In a wide-ranging discussion, Holmes talks about comparisons to Paul Farmer, how he sees his role as a public intellectual, and what he hopes the public will understand about the lives of undocumented immigrants after reading Fresh Fruit, Broken Bodies. Here’s an excerpt:

Your book tells a vivid story of the physical (and mental) suffering that farmworkers in the U.S. systematically face. Can you elaborate on some of the causes/explanations for this?

In the U.S., our food system is structured with a more or less visible hierarchy of ethnicity and citizenship. Within this system, indigenous or native Mexicans who are undocumented in the U.S. are often working and living within very difficult conditions. These housing and working conditions have significantly harmful effects on their bodies and well-being.

Why do you call this “structural violence”? What is the significance of thinking about health inequalities in this way?

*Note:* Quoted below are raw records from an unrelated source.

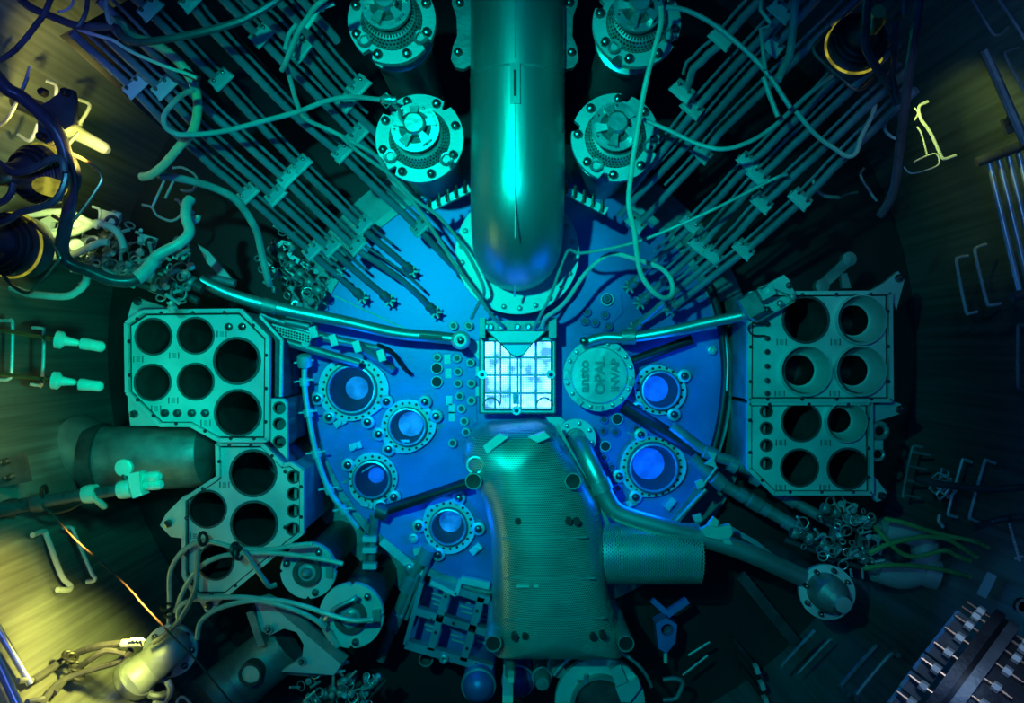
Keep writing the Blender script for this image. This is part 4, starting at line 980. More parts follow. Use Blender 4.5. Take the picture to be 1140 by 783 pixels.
staple('hooked loop of wire on the upper left wall, upper one', [(192, 187), (204, 187), (217, 195), (219, 204), (214, 212), (206, 213), (201, 211)], .5, .009, group='wire hooks on the upper left wall', name='wire_hook')
lad = thing('wire_ladder', 'small four-rung wire ladder on the dark wall right of the racks', 'ladder', P(1015, 530, 0))
build('side_rail', MB().tube(smooth_path(path([(1027, 498), (1018, 497), (1014, 504), (1005, 550), (1006, 553)], .1), 4), .011, 8), 'dull', lad)
for k in range(4): build('rung', MB().cyl(P(1015 - 3 * k, 503 + 16 * k, .1), P(1035 - 3.6 * k, 507 + 16 * k, .1), .011, 8), 'dull', lad)
# sample rods
for y0, y1, x, cx, lab in ((367, 379, 69, 100, 'upper thin sample rod with white disc and capsule at the left'), (417, 424, 65, 98, 'lower thin sample rod with white disc and capsule at the left')):
    t = thing('sample_rod', lab, 'sample rod', P(x, y1, .85), 'sample rods at the left edge')
    z = 1.1
    a = P(-8, y0 - 1, z); b = P(112, y1 + (8 if y0 < 400 else 5), z - .12); d = (b - a).normalized()
    build('rod', MB().cyl(a, b, .012, 10), 'brass', t)
    c = P(x, y1, z - .06)
    build('disc', MB().lathe([(.012, -.03), (.055, -.03), (.055, .0), (.03, .02), (.02, .09), (.012, .1)], c, d, 26), 'ivory', t)
    c = P(cx, y1 + 5, z - .1)
    build('capsule', MB().lathe([(.01, -.06), (.036, -.05), (.038, -.03), (.034, .02), (.034, .07), (.02, .085), (.01, .09)], c, d, 20), 'ivory', t)
    build('hub_screw', MB().torus(c - d * .26, .016, .006, d, 12, 6), 'bolt', t)
# tool pole at the left
tp = thing('tool_pole', 'cable-wrapped pole with a bright gripper head reaching in from the left edge', 'pole', P(100, 550, .9))
z = .95
build('pole_body', MB().tube([P(-10, 570, z), P(30, 562, z), P(80, 553, z), P(140, 545, z), P(152, 542, z)], [.045, .045, .04, .036, .03], 14), 'dark', tp)
for x, y in ((12, 566), (44, 560), (101, 550), (140, 545)):
    build('tape_band', MB().lathe([(.055, -.04), (.06, 0), (.055, .04)], P(x, y, z), (1, .16, 0), 14), 'pale' if x > 90 else 'dark', tp)
build('gripper_head', MB().plate(poly([(146, 527), (159, 524), (160, 545), (163, 550), (152, 554), (148, 540)], z), z - .05, z + .05), 'ivory', tp)
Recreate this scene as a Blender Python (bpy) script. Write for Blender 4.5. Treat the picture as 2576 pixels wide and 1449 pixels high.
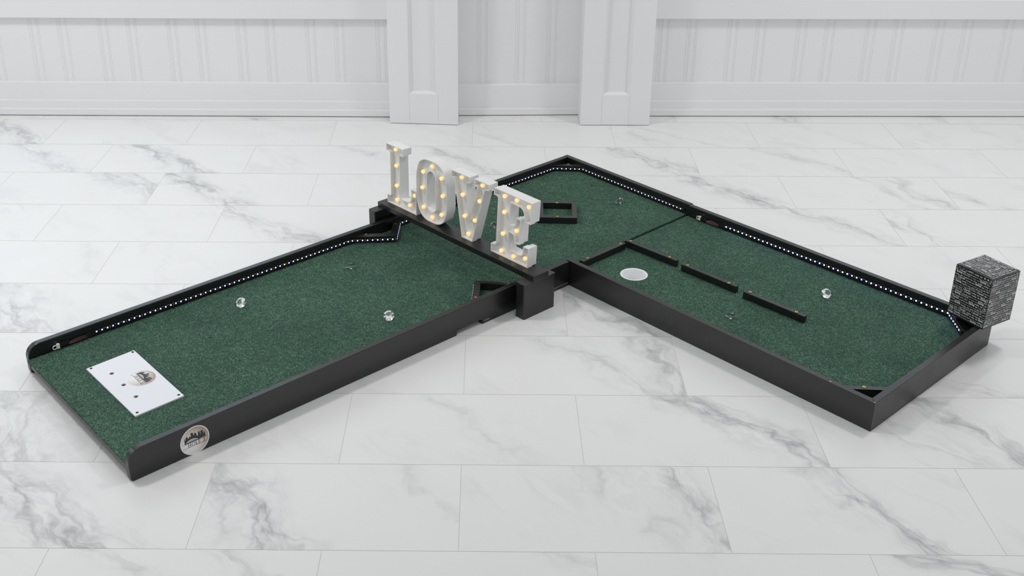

This ethnicity and citizenship hierarchy, then, is produced by larger structural forces, such as transnational immigration and economic policies, including the North American Free Trade Agreement (NAFTA). As I explain in the book, policies such as NAFTA have played into the widespread phenomenon of dispossession of indigenous Mexicans from their own family farms and ancestral lands in exchange for a dangerous border crossing and physically and mentally harmful wage labor on U.S. farms.